Tensions are clearly mounting. In an extraordinary article on January 6, columnist John Roughan warned the Howard government against further alienating Solomons Islanders. Roughan, who is the founder of the Solomon Islands Development Trust and an open supporter of the Australian intervention, wrote:

“[T]here has been a sea change in how people now view RAMSI and what they witnessed and experienced on RAMSI’s original arrival, 24 July 2003... Of course Solomon Islanders want the murderers [of Dunning] captured, tried and, if found guilty, given life sentences. But the question is how best to capture those responsible.
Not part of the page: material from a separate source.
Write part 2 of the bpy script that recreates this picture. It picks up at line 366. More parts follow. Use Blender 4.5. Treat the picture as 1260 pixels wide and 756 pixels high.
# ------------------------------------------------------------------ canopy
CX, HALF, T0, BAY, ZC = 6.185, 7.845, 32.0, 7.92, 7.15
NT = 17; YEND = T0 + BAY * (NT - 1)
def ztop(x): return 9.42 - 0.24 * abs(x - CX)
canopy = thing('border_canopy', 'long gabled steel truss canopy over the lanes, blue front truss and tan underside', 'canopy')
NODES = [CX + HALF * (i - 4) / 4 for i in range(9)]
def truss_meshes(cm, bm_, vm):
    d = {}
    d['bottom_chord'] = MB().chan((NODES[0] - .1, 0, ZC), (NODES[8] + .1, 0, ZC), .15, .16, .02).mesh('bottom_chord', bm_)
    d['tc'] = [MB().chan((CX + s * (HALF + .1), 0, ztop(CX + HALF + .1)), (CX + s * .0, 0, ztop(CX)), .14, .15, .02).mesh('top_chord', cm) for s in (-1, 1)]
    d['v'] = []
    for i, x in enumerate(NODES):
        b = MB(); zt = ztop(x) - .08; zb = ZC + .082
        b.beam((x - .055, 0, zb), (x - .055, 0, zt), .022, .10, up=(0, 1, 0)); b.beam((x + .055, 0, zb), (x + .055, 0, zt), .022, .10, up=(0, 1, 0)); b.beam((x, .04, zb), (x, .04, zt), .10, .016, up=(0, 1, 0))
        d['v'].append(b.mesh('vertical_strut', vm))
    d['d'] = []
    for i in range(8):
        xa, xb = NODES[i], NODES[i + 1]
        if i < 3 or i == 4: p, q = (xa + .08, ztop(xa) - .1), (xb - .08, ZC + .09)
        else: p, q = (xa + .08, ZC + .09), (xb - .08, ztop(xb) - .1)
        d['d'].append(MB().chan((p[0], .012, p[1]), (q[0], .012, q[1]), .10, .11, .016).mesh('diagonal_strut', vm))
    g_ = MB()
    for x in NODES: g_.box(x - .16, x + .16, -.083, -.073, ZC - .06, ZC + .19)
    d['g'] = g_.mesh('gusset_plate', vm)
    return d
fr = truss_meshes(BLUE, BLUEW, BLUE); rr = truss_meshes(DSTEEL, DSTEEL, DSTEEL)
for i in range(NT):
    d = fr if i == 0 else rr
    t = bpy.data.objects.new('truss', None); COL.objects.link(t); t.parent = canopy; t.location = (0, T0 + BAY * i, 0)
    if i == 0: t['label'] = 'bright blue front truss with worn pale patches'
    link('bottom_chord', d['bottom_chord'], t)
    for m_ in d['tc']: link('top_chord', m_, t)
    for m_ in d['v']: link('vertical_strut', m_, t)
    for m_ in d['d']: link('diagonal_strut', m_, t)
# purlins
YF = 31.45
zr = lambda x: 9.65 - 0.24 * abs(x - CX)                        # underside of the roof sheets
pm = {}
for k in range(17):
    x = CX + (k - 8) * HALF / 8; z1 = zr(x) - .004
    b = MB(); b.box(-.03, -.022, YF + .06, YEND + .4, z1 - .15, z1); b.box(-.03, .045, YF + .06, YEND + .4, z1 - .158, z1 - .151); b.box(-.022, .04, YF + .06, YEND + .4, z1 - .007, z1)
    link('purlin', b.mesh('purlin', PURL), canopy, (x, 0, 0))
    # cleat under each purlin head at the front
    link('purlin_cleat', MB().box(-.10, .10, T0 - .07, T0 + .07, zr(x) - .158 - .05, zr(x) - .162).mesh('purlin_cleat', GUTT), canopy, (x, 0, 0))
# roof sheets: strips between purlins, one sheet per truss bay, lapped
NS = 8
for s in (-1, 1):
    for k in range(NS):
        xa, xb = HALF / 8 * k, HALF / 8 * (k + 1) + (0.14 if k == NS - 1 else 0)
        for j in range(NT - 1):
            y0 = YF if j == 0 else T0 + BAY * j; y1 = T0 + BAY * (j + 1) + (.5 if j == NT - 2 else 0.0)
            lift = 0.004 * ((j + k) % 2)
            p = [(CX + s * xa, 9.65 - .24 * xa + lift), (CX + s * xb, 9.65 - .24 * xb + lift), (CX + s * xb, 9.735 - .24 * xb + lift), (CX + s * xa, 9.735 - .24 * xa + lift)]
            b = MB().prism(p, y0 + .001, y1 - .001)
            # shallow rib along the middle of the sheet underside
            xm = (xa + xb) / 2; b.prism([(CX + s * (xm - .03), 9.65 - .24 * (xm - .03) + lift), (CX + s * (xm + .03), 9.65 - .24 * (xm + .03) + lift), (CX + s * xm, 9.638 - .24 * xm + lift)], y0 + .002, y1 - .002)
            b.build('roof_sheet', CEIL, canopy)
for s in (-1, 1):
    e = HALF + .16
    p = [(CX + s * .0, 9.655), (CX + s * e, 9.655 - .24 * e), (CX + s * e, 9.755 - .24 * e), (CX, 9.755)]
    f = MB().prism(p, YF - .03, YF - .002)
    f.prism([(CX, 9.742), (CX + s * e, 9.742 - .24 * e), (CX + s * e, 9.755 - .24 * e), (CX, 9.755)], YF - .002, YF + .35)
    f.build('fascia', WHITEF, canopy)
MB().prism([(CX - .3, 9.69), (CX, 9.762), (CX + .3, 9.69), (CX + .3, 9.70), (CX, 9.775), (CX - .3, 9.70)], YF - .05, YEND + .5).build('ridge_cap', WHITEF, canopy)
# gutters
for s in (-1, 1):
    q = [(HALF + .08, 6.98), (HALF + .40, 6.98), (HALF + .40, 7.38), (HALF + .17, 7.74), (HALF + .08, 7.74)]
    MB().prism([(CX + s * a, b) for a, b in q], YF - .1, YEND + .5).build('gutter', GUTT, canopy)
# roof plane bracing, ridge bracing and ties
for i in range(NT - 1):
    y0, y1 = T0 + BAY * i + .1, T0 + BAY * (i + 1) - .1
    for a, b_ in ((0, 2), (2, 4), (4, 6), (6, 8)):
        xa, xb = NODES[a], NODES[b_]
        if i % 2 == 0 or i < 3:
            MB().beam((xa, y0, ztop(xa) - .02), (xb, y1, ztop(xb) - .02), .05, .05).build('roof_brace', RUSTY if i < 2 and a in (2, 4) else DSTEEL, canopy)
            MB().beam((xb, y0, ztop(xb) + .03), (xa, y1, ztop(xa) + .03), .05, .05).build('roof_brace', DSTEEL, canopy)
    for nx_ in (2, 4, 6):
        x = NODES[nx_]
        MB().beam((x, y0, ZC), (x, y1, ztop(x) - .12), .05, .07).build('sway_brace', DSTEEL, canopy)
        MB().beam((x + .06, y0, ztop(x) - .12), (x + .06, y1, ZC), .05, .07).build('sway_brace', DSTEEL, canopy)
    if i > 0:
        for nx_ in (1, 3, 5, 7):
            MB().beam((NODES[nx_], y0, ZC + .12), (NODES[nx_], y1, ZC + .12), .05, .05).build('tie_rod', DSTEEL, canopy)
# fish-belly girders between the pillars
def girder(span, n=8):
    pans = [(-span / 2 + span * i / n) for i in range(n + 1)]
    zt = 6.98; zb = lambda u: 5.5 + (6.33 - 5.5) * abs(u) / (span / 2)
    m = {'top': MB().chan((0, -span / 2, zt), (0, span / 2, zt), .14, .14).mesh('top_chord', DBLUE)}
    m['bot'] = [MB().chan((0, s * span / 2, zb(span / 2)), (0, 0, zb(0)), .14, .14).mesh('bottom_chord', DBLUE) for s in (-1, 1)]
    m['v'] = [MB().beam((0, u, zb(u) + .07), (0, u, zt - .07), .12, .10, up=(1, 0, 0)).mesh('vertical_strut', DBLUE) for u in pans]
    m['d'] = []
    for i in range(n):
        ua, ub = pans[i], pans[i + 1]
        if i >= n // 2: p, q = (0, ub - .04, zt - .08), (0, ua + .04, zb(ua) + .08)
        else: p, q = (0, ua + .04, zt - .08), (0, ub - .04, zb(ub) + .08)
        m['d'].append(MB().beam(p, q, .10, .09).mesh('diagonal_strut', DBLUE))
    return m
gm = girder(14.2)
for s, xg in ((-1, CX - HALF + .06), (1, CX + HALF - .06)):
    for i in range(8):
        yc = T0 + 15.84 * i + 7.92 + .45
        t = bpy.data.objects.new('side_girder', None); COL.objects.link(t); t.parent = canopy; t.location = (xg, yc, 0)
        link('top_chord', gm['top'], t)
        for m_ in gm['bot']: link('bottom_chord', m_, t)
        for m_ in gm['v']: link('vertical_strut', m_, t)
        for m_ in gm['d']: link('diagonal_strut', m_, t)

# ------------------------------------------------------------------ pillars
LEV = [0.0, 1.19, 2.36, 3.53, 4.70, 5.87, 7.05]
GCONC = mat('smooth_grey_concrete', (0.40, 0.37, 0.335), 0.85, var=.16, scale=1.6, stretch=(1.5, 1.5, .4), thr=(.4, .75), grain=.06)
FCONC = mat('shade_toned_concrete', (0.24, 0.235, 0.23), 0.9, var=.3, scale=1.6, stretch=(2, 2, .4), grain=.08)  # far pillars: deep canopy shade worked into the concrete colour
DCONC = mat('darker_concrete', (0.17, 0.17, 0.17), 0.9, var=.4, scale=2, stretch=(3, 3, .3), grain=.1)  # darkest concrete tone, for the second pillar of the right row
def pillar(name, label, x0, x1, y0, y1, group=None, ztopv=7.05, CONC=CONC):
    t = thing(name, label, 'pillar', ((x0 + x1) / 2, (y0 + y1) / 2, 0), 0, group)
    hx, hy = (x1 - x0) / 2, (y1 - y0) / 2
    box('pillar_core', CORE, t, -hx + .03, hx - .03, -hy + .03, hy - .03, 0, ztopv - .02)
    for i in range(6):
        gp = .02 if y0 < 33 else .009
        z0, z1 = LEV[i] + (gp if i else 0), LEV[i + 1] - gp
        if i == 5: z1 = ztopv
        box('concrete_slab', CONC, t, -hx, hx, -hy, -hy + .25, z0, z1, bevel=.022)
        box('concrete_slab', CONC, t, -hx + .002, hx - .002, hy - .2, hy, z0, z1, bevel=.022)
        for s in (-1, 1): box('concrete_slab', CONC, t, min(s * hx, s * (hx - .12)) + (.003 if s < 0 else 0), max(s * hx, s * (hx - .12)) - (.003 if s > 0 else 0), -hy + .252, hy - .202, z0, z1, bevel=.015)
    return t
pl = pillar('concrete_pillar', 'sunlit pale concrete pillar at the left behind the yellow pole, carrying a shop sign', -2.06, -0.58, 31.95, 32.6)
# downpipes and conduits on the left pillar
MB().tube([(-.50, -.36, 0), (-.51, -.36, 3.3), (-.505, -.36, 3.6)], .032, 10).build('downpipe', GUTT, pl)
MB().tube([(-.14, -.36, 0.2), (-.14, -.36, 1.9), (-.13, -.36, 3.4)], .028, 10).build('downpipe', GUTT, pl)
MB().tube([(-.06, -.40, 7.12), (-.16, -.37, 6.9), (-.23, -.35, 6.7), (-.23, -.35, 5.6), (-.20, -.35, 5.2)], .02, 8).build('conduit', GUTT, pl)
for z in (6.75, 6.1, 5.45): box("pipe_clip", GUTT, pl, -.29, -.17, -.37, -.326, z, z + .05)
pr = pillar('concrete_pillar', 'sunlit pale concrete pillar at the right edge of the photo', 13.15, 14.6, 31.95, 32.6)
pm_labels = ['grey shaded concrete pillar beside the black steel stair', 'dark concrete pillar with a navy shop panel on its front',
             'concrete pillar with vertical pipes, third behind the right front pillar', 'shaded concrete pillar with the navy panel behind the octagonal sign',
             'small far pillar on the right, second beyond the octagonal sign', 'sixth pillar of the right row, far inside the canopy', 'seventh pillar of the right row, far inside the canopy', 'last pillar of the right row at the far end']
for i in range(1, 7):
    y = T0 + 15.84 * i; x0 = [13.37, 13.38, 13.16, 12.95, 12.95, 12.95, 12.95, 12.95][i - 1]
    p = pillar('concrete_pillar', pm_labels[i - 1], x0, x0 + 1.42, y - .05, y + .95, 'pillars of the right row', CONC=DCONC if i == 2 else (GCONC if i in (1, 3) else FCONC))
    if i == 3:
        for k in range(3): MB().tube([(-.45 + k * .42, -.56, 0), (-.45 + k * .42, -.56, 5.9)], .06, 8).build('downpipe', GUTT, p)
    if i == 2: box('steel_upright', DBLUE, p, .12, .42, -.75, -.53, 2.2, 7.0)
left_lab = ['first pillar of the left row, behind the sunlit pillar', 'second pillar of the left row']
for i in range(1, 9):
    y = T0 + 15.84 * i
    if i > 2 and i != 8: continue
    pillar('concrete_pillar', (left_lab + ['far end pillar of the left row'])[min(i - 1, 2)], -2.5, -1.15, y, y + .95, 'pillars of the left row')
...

The present strong-arm approach on its own is doomed to failure...

“[G]aining people’s confidence is rarely accomplished using the business end of an M-14. The country has seen more than enough national suffering born of the gun, of lawlessness, of all the things that scarred it during our Social Unrest years of 1998-2003. They don’t want a return to that kind of life, ever.... The present dangerous situation must be nipped in the bud now. Such a situation helps no one, neither RAMSI nor Solomon Islanders. It’s fast becoming a no-win situation”.

As the decision to dispatch more Australian troops indicates, the Howard government has too much at stake to pull back now. The Solomon Islands operation was just the first step in Canberra’s broader ambitions to intervene more directly throughout the region. Any softening of its stance in Honiara would undermine demands for other Pacific Island countries, including Nauru, Papua New Guinea and Vanuatu, to accept the imposition of Australian officials.

In the Solomon Islands, the result will be deepening opposition to RAMSI that will take many different forms. Dunning is the first casualty of what is likely to become escalating resistance to the Australian occupation of the country.